En septembre 2020, lorsque la guerre éclate au Haut-Karabakh, Julie se sent directement concernée. « Dans le sud-ouest, nous avons une maison de famille depuis 450 ans et j’y suis très attachée. C’est tellement important d’avoir un foyer. J’ai pensé à ces gens qui ont dû quitter le leur, partir en abandonnant tout. Leur sort m’a particulièrement touchée. » Julie veut s’associer aux souffrances vécues par les Arméniens. Elle le fera à sa manière : en peignant le monastère de Dadivank, situé dans le Haut-Karabakh. Ce monument est aujourd’hui passé sous contrôle azerbaïdjanais. Qui sait ce qu’il en adviendra ? Une chose est certaine : dans le cœur de l’Arménie comme sur la toile de Julie, Dadivank vivra.

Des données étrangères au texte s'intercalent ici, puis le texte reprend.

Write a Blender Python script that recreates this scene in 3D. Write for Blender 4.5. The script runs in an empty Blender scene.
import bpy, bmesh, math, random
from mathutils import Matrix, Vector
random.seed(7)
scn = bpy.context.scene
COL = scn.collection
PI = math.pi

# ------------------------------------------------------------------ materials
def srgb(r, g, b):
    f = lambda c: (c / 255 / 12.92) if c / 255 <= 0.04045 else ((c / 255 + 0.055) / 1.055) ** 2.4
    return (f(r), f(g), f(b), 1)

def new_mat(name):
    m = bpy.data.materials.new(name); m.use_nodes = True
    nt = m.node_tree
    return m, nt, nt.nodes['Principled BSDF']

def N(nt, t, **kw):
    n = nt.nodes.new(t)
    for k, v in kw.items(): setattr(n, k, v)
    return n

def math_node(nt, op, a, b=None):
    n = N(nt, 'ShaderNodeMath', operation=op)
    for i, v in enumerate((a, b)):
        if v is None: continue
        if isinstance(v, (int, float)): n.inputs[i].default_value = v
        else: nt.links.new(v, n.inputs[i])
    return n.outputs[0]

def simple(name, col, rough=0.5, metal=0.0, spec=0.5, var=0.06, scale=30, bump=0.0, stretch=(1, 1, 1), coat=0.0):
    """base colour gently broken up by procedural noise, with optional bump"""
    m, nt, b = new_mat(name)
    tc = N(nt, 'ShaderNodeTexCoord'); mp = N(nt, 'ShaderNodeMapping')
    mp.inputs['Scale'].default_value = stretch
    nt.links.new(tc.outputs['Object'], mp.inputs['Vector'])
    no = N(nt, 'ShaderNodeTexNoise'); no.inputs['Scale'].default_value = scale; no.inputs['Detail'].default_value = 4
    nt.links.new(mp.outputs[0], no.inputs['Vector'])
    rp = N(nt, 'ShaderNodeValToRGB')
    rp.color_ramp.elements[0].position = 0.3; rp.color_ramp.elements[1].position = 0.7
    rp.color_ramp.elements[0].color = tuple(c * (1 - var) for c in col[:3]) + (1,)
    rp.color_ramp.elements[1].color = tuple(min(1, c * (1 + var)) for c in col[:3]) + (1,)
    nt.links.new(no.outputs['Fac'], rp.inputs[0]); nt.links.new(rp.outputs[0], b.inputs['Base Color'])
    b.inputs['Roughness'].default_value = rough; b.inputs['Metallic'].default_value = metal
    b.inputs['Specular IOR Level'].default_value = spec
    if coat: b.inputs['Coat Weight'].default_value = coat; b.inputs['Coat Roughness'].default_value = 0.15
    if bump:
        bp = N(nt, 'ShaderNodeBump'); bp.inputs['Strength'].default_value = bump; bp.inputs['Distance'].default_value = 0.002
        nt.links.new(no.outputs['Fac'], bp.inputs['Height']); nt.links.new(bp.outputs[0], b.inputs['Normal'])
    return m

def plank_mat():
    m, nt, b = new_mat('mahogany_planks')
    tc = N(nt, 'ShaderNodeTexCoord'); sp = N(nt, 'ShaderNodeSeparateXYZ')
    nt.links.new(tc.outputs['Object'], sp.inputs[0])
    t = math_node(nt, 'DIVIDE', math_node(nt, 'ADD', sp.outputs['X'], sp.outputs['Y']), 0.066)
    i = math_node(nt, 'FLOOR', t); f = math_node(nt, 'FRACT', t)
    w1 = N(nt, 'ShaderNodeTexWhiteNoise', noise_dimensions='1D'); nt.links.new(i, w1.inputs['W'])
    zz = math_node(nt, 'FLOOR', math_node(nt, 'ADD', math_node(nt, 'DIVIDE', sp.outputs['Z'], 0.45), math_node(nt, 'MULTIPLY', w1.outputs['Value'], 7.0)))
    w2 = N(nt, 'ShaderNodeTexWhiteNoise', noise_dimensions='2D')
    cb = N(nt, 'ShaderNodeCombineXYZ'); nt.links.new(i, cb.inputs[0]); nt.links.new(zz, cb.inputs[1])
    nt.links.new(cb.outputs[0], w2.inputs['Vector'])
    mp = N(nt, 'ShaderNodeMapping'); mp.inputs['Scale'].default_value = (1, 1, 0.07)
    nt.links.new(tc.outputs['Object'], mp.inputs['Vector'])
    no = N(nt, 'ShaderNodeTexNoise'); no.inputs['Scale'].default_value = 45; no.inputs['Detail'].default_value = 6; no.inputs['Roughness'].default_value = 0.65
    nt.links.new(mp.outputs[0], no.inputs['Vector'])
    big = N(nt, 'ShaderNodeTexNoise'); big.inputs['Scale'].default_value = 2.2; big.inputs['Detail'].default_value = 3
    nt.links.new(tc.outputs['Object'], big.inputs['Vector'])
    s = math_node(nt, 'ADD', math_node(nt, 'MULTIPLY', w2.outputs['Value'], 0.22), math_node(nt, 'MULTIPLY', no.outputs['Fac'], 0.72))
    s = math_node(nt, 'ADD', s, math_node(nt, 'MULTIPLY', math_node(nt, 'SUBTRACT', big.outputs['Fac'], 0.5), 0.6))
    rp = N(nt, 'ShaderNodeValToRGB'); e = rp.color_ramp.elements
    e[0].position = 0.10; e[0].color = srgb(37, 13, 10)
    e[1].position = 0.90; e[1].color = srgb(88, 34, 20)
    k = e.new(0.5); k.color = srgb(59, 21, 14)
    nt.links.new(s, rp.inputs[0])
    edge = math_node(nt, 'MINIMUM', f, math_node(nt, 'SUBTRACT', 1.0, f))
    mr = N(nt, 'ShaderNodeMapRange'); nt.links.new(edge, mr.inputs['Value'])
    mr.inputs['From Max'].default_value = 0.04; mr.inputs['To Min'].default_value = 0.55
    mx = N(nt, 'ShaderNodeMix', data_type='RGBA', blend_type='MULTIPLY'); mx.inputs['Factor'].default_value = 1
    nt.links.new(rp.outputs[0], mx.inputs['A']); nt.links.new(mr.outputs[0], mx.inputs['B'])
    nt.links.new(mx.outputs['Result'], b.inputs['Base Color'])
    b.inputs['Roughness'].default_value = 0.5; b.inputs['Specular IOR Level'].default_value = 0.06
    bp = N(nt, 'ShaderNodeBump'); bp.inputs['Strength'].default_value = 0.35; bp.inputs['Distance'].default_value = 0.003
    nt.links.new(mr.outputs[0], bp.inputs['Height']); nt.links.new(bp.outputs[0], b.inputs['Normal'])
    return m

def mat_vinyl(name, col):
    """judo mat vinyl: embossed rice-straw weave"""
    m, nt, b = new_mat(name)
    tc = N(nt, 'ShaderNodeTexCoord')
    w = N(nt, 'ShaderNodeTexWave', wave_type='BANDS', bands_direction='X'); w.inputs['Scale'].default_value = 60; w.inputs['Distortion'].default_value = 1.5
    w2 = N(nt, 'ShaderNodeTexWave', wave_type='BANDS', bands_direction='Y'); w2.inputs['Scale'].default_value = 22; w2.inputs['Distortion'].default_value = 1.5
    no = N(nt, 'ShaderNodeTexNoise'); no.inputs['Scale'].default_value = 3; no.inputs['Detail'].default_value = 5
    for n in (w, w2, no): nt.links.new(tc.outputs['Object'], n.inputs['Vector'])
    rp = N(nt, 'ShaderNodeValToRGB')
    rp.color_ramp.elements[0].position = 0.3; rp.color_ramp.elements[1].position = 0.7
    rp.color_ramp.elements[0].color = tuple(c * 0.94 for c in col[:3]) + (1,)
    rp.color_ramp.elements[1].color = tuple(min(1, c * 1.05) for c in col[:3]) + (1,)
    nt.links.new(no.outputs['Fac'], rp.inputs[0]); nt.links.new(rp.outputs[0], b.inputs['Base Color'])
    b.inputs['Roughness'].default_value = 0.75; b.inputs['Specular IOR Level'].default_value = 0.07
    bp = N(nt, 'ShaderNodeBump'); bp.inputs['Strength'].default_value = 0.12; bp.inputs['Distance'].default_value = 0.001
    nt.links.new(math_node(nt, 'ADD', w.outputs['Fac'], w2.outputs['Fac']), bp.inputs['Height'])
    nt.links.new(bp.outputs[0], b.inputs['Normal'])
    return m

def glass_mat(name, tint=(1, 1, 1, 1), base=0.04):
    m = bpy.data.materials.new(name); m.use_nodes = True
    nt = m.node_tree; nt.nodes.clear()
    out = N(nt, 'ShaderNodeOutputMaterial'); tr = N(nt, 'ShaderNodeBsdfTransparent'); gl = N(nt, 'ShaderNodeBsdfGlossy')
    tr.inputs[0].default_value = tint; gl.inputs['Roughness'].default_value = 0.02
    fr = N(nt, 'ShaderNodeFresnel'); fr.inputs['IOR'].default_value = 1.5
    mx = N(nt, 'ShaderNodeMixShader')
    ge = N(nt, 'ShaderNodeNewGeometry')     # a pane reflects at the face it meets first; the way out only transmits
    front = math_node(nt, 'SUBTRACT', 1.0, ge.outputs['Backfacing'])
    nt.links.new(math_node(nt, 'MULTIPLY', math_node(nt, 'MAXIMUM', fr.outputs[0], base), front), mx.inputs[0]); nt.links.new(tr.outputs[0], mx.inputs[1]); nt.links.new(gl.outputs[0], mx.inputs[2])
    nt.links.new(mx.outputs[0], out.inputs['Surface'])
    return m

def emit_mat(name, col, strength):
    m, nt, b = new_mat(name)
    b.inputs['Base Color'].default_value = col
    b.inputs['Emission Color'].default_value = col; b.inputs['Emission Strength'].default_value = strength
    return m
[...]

Une lumière qui jaillit de l’obscurité

Aujourd’hui, que peindra Julie de l’Arménie ? « En revenant ici, j’ai senti que ce pays avait souffert. Il est moins joyeux qu’avant. Malgré tout… Il n’a pas perdu sa lumière. Les gens rayonnent, en dépit des épreuves qu’ils traversent. Ils continuent à transmettre leur joie. Et c’est cette lumière que je veux peindre. Cette lumière qui jaillit de l’obscurité. »

Julie est arrivée avec, dans sa valise, l’histoire de Noé à méditer devant le symbole de l’Arménie. Pourtant… « La première fois que j’ai vu le Mont Ararat, je n’ai pas été séduite. » Depuis belle lurette, Julie ne se laisse plus dominer par sa première impression. « Je me suis replongée, avant de venir, dans l’histoire de l’Arche de Noé. J’ai imaginé le déluge, ces ténèbres qui recouvrent la terre pendant quarante jours et puis, sur le Mont Ararat, ces vignes plantées par Noé. Ici aussi, la lumière a jailli de l’obscurité ! » C’est décidément le thème du voyage de Julie. Le thème, peut-être, d’une future exposition sur l’Arménie ? « Peut-être… » Car c’est bien cela que Julie veut montrer de l’Arménie : sa lumière.